**GIVEN DATA:**
_ _ _ _ _

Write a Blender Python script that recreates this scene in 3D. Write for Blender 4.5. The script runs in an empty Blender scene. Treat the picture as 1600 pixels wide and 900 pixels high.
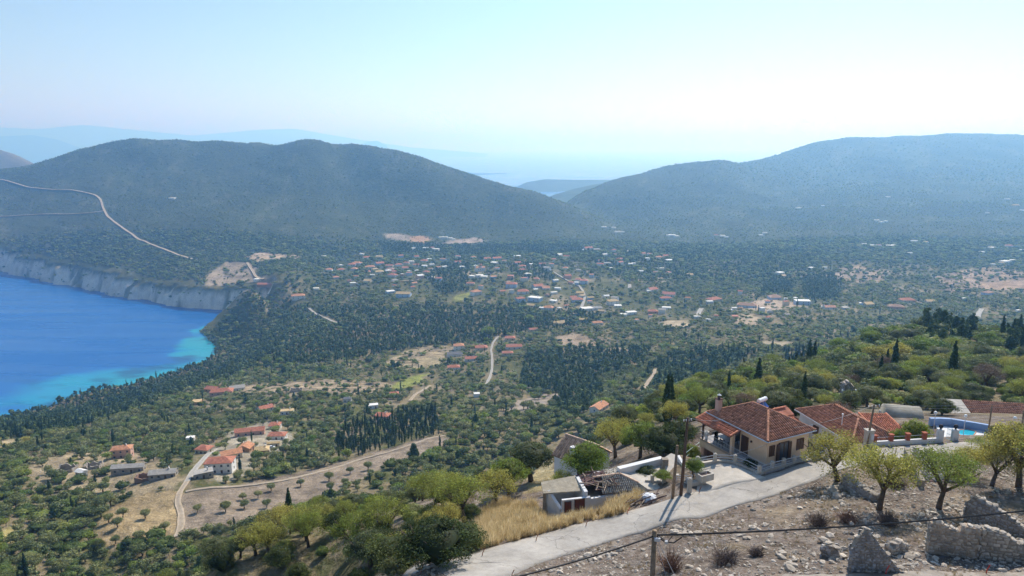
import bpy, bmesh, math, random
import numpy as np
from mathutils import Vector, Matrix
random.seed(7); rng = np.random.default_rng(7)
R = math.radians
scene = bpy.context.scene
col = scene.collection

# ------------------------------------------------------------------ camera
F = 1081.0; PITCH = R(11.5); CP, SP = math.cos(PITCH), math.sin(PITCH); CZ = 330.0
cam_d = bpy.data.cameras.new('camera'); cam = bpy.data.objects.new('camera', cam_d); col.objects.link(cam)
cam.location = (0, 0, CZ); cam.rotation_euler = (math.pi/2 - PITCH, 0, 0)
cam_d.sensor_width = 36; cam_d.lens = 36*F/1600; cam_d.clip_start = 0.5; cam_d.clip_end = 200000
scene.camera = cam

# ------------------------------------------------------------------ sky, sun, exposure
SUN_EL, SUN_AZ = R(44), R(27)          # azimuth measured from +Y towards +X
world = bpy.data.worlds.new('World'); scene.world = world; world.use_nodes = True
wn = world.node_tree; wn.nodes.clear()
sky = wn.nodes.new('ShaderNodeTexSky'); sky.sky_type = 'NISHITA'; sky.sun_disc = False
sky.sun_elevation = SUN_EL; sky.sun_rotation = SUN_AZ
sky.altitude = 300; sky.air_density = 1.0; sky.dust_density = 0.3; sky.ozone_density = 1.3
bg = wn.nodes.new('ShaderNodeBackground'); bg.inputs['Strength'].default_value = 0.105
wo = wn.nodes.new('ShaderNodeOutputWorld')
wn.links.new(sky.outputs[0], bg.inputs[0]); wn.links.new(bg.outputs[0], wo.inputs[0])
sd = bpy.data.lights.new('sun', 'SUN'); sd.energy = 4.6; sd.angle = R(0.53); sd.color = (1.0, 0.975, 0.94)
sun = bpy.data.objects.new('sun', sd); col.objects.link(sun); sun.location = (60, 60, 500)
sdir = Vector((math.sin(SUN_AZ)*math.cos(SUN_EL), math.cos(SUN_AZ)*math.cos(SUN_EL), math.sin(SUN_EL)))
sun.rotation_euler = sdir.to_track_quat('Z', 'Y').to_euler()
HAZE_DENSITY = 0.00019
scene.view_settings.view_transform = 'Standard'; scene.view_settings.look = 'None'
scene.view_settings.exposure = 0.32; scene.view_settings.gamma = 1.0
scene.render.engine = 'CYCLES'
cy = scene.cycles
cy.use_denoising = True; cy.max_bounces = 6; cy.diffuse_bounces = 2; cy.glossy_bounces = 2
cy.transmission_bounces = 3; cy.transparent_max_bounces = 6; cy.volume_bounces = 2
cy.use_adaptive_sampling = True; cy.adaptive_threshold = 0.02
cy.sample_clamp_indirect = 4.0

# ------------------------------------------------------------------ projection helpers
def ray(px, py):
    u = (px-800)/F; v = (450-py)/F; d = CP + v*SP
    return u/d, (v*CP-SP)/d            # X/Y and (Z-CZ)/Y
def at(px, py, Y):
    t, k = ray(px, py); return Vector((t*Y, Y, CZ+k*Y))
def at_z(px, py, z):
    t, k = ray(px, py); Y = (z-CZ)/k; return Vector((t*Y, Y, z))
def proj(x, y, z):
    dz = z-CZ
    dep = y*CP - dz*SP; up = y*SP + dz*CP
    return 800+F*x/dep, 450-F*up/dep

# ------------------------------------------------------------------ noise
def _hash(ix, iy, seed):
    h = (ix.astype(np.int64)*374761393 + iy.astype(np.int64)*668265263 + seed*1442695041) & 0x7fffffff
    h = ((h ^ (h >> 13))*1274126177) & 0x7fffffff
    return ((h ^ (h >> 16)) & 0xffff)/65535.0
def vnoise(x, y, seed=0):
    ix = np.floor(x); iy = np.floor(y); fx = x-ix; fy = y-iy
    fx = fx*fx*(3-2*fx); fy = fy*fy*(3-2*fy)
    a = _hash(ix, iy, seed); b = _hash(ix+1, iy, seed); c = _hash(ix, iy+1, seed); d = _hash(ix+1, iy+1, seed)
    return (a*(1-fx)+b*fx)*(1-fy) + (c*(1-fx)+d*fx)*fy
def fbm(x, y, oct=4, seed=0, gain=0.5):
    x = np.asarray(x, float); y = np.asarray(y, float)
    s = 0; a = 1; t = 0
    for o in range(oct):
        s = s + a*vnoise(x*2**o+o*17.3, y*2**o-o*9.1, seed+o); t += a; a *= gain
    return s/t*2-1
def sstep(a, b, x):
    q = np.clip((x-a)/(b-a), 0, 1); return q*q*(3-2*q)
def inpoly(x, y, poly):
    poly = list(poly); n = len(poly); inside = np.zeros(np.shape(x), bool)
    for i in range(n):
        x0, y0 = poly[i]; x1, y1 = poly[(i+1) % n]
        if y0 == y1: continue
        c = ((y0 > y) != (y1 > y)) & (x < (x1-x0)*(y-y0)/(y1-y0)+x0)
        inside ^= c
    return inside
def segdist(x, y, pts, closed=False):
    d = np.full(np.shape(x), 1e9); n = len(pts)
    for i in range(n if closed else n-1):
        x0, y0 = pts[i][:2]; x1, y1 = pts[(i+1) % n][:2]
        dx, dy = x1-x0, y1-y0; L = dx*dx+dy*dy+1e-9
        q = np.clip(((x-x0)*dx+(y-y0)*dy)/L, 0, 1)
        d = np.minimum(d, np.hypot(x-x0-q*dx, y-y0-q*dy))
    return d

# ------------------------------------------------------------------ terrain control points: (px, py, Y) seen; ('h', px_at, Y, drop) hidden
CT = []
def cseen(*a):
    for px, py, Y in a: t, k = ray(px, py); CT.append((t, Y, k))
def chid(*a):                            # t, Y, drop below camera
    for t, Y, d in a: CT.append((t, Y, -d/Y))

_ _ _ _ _

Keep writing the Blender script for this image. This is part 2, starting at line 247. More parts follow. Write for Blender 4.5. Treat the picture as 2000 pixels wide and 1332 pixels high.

_ _ _ _ _

**YOUR TASK:**
Every line from the one containing "Write a Blender" through the one containing "col = scene.collection" should be quoted exactly, and no other lines; keep pictures out of the copy.

**RESULT FOR THIS TASK:**
Write a Blender Python script that recreates this scene in 3D. Write for Blender 4.5. The script runs in an empty Blender scene. Treat the picture as 1600 pixels wide and 900 pixels high.
import bpy, bmesh, math, random
import numpy as np
from mathutils import Vector, Matrix
random.seed(7); rng = np.random.default_rng(7)
R = math.radians
scene = bpy.context.scene
col = scene.collection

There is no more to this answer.